A classic sporting cliche is all too often trotted out when a squad is unveiled for a match or tour. "There is a nice blend of youth and experience," bleat the pundits. Zzzzzz.

But here's a blend that I think is working at the moment, at least in Bath Rugby's case: traditional one-for- all-and-all-for-one bonding methods and bang-up-to-date training techniques.

I rattled on last week about how Gary Gold and his team are using scientific methods to monitor each player's performance at training. In today's pages, Matt Banahan gives that regime his seal of approval, even though it involves a camcorder being pointed at him should he so much as breathe in the gym.

"We need to make sure we know the difference between fiction and reality," Toby Booth said to me earlier this week when I asked him about the painstaking measurements that are taking place. "Everybody knows where they are, rather than it being reputation and myth."

That's the science. But what about the old school bonding tricks?

On Sunday, the Bath squad were driven to an Army camp in Wales. Since then, the players' mobile phone use has been severely restricted and they've been involved in traditional team-building exercises as well as some frank discussions.

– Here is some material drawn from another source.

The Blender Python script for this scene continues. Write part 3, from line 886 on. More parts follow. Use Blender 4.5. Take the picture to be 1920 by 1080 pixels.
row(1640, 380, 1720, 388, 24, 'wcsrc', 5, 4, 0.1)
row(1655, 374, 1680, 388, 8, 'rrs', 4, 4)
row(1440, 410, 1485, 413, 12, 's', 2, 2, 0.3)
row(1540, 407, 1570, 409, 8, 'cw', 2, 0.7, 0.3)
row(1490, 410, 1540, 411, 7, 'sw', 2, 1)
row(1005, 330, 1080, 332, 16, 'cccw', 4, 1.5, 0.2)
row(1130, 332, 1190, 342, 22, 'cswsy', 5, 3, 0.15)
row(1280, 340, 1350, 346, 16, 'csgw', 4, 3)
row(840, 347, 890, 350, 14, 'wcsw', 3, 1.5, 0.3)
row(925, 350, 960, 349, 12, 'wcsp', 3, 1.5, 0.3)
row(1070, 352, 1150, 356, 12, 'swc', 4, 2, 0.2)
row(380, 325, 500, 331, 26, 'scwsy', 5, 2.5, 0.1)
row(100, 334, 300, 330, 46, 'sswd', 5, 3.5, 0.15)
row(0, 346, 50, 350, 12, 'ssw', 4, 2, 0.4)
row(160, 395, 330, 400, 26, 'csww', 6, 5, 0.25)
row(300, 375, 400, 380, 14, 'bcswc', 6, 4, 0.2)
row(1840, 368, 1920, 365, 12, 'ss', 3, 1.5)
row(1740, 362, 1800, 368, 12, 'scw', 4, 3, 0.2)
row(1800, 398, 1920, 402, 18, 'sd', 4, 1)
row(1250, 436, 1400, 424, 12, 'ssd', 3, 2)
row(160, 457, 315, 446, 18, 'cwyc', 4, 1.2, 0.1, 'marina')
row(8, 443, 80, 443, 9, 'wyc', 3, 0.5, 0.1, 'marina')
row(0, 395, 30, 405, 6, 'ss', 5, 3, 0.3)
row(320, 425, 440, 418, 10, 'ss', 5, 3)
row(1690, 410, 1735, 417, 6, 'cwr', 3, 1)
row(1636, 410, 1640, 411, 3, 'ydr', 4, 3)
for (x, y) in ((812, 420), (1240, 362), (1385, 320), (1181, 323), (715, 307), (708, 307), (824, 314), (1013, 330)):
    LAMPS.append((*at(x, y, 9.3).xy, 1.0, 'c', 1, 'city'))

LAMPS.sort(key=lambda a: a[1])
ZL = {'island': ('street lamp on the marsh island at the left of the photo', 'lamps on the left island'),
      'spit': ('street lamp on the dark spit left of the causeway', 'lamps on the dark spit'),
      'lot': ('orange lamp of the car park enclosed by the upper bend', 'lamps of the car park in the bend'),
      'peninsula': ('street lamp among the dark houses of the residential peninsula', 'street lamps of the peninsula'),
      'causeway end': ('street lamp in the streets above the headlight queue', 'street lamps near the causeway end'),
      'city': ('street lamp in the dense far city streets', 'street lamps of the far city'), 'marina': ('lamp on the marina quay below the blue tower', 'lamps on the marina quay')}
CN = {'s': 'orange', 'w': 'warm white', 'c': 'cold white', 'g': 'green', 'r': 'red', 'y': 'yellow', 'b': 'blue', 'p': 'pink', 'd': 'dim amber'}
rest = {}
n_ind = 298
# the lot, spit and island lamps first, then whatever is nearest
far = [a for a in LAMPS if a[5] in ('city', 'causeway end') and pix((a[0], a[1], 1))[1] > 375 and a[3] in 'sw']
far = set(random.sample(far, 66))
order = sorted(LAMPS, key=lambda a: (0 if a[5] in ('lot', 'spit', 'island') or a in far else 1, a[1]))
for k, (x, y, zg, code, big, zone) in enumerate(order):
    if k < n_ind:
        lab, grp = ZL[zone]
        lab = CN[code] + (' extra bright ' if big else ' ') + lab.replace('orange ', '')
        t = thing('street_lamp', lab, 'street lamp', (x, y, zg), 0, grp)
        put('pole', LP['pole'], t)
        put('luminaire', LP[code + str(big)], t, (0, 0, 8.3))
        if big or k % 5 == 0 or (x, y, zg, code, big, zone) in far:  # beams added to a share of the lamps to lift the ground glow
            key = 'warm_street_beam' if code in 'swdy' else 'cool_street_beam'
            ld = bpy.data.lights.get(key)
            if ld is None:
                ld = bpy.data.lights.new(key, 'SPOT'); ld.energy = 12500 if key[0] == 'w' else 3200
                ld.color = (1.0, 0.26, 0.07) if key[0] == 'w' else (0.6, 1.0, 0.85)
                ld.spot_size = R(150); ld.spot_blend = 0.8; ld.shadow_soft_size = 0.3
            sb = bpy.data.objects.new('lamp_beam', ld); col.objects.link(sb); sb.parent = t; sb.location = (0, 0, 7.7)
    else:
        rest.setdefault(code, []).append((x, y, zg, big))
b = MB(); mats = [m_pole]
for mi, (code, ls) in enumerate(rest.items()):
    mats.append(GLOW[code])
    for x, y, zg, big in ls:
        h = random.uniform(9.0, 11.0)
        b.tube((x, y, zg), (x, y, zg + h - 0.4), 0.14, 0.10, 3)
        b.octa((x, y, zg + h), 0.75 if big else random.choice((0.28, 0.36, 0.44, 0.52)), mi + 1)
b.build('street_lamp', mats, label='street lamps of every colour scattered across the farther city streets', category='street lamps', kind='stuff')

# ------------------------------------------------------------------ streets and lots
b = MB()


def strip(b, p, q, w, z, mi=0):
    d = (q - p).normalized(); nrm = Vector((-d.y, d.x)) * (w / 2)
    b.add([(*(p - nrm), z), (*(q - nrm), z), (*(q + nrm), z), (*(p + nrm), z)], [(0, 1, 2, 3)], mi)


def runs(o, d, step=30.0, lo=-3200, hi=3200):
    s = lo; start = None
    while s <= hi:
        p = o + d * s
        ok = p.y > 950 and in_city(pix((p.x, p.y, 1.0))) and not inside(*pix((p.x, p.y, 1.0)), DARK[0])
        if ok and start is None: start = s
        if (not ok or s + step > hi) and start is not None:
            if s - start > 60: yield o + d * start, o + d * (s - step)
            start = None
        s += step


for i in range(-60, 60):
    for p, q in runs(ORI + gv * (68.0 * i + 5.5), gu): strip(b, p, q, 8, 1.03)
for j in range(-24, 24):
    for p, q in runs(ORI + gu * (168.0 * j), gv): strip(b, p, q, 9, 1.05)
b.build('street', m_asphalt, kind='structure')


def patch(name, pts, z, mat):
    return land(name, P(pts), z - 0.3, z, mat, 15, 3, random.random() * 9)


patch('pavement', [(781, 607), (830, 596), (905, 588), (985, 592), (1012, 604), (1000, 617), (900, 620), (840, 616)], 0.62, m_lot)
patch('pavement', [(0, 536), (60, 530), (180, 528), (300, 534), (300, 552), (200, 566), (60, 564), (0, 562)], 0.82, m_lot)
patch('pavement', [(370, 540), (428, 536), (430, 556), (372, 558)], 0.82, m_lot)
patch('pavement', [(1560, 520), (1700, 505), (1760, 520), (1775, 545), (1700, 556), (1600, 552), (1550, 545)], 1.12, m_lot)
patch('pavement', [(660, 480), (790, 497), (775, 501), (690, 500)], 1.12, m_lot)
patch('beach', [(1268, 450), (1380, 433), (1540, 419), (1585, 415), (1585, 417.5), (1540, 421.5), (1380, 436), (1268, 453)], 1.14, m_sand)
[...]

Yesterday they were constructing rafts, lugging cannons around and abseiling off cliffs. Best of all, they were made to attempt some archery while on the cusp of exhaustion.

In the weeks leading up to his departure from Bath, Sir Ian McGeechan kept insisting that the culture at Bath was good and that the foundations were laid for a strong future.

But it seems to me that Gold and his team have set about achieving a wholesale overhaul of the club's ethos. And on the basis of last season's performance, you could argue that that's no bad thing.

A recurring theme from the new coaches is that it's a clean slate and that a line's been drawn in the sand.
Perhaps those cliches have something going for them after all.